Os perigosos extremistas sociais-democratas (ou o mundo ao contrário)
“Classes médias de todo o mundo, uni-vos!”, terá que ser o lema deste novo milénio.
De tal forma mudou o mundo, que é caso para se dizer que, hoje, até os sociais-democratas (pelo menos os verdadeiros) comem criancinhas ao pequeno-almoço.
Num recente texto, Pacheco Pereira ilustrou bem este paradoxo contemporâneo ao enunciar diversos princípios fundadores do PPD de Francisco Sá Carneiro, que hoje são considerados perigosamente extremados, quer pelas gentes do PSD e do CDS, quer mesmo por algumas facções do PS.
Se no PREC se podia dizer que tudo estava guinado à esquerda (em que Mário Soares era considerado um perigoso fascista, aliado da CIA e dos Americanos), hoje deu-se uma volta de 180 graus, em que tudo o que se afasta da cartilha neoliberal do consenso do Washington, do Clube de Bilderberg ou da Mont Pelerin Society é considerado um perigoso extremismo de esquerda.

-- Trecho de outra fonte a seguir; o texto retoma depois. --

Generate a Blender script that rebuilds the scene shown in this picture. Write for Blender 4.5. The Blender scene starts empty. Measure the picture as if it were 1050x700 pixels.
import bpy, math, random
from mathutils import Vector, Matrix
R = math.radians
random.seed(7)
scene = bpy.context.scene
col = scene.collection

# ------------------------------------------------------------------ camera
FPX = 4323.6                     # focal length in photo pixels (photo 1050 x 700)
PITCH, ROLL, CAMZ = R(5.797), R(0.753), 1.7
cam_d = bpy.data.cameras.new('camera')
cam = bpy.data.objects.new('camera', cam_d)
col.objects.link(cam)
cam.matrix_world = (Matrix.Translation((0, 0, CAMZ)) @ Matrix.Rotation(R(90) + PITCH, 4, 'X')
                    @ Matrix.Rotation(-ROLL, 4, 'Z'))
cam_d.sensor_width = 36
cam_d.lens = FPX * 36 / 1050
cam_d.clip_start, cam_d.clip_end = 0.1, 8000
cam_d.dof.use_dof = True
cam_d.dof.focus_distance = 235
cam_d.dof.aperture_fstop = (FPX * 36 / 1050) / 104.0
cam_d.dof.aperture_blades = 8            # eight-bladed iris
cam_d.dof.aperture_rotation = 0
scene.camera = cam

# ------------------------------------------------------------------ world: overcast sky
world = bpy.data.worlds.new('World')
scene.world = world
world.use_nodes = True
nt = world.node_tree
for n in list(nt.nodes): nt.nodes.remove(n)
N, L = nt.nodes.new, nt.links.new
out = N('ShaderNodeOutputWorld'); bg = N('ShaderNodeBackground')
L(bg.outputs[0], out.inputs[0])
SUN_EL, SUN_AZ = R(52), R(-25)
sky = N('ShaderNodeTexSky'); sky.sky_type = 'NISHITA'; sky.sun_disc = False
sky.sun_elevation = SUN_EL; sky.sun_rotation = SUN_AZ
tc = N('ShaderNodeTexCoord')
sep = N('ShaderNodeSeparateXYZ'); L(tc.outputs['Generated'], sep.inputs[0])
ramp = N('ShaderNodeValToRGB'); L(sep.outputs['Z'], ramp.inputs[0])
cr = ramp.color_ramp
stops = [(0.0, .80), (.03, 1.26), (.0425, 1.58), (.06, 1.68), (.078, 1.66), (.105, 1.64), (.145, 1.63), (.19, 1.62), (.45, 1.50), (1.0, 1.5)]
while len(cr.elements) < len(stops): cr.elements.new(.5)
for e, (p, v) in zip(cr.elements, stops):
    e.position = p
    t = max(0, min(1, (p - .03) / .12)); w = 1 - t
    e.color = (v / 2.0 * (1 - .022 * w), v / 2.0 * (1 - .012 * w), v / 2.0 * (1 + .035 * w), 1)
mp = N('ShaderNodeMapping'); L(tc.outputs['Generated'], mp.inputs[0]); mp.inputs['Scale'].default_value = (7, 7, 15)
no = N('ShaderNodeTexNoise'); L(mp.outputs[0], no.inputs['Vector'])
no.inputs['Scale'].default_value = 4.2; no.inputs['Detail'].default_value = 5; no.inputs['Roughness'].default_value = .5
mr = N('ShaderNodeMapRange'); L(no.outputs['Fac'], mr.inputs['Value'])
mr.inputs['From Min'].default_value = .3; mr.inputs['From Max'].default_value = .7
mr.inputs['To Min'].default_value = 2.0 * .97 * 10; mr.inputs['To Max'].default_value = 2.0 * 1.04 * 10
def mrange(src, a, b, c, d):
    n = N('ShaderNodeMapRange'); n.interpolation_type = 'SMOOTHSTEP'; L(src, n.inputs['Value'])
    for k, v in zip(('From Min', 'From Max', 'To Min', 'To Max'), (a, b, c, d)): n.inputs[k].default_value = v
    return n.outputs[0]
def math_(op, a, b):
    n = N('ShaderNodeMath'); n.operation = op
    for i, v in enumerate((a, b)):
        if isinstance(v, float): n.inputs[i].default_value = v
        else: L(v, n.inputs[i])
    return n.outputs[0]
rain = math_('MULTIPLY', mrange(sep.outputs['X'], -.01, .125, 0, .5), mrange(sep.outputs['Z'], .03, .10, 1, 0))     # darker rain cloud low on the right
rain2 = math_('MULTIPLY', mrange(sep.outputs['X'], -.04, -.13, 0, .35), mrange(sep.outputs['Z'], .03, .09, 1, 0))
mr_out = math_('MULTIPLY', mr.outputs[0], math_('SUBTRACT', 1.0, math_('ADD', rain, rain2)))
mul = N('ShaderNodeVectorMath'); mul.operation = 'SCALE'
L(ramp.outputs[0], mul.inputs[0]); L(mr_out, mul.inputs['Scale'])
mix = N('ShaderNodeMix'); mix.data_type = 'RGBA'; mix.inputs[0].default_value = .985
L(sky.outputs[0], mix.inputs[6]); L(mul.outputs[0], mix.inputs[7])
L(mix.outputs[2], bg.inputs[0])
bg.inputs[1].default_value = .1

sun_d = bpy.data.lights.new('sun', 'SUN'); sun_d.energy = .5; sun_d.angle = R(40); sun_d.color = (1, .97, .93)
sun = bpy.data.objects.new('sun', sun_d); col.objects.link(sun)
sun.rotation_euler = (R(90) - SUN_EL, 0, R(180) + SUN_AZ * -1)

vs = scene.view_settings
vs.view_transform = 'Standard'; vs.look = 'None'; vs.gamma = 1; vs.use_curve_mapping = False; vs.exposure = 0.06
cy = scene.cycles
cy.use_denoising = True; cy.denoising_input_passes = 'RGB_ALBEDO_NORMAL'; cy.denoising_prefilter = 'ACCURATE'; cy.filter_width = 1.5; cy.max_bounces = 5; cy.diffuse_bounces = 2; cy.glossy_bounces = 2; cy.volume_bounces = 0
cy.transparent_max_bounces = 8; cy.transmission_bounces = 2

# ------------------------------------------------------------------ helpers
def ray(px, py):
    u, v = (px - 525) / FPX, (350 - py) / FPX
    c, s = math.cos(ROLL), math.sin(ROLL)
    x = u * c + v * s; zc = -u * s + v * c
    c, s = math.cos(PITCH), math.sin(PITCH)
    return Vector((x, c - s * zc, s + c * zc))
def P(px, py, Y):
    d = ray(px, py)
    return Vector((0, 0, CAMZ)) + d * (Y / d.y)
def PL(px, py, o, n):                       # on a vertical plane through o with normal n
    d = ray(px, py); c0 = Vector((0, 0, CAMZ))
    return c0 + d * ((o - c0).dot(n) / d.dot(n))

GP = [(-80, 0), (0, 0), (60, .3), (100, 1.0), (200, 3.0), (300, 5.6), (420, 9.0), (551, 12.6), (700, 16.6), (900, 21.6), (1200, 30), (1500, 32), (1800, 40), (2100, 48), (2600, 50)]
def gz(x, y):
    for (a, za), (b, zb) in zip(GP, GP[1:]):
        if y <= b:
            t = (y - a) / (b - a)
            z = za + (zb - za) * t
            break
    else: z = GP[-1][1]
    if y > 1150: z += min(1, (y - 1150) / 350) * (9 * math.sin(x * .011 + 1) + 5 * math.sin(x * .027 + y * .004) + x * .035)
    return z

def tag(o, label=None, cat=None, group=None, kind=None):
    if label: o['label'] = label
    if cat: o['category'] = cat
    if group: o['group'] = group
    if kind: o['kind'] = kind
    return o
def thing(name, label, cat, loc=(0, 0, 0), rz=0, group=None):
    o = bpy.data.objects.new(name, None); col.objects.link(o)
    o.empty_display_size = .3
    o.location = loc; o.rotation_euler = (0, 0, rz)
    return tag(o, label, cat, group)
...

Por isso, Pacheco Pereira ou Diogo Freitas do Amaral são vistos como loucos anacrónicos, que guinaram para a esquerda, quando tudo o que fizeram foi, apenas, terem-se mantido fiéis aos seus ideais (a social-democracia em Pacheco Pereira, a doutrina social da Igreja, em Freitas do Amaral).
A verdade é que a lógica do mundo mudou desde os anos 60/70. O bloco de Leste ruiu (tirando argumentos a alguma esquerda) e os “senhores do mundo”, com a sua eficiência habitual (no tomada do poder), foram percebendo o que tinham que fazer para contornar a democracia.
Na Europa, este fenómeno foi global, com os diversos partidos socialistas a seguirem as ordens dos “donos do mundo”, criando a “terceira via” que mais não é do que a via neoliberal com cosmética social, de que Tony Balir foi um dos maiores protagonistas.
Supranacionalmente, é culpa da Organização Mundial do Comércio esta globalização selvagem que nos governa e é culpa da desregulamentação financeira esta financeirização perversa que nos oprime. E tudo isso alimenta a pobreza e as guerras que grassam no mundo, da qual brotam os refugiados e a emigração desesperada.
Está de tal maneria o mundo que mesmo os bastiões da boa social-democracia (os países nórdicos) se vêem forçados a ir mudando de rumo, tal é a força desta nova ordem mundial.
Porém, com a crise financeira de 2008 (e as sucessivas ondas de choque) mais as constantes instabilidades da economia mundial, começa a ficar claro que a via neoliberal conduzirá o mundo a uma inevitável catástrofe financeira e militar.
A única saída para um problema global como este é uma resposta popular global. Se antes se pedia às classes operárias de todo o mundo que se unissem na conquista dos seus direitos, hoje temos que apelar à consciência colectiva das classes médias de todo o mundo para que não permitam que lhes destruam a vida.
Precisamos de força colectiva para regular a globalização (e impedir o dumping social), controlar os mercados financeiros (e impedir a especulação sem fim) e estancar a evasão fiscal em massa (acabando com os paraísos fiscais e a lavagem de dinheiro debaixo dos nossos narizes).
Não precisamos de destruir o capitalismo ou a economia de mercado, precisamos, apenas, de voltar a pô-los sob o jugo democrático dos povos.
“Classes médias de todo o mundo, uni-vos!”, terá, então, que ser o lema deste novo milénio. Essa será a única forma de deixarmos de viver num mundo cada vez mais instável e perigoso, num mundo ao contrário, em que a infelicidade é o único destino.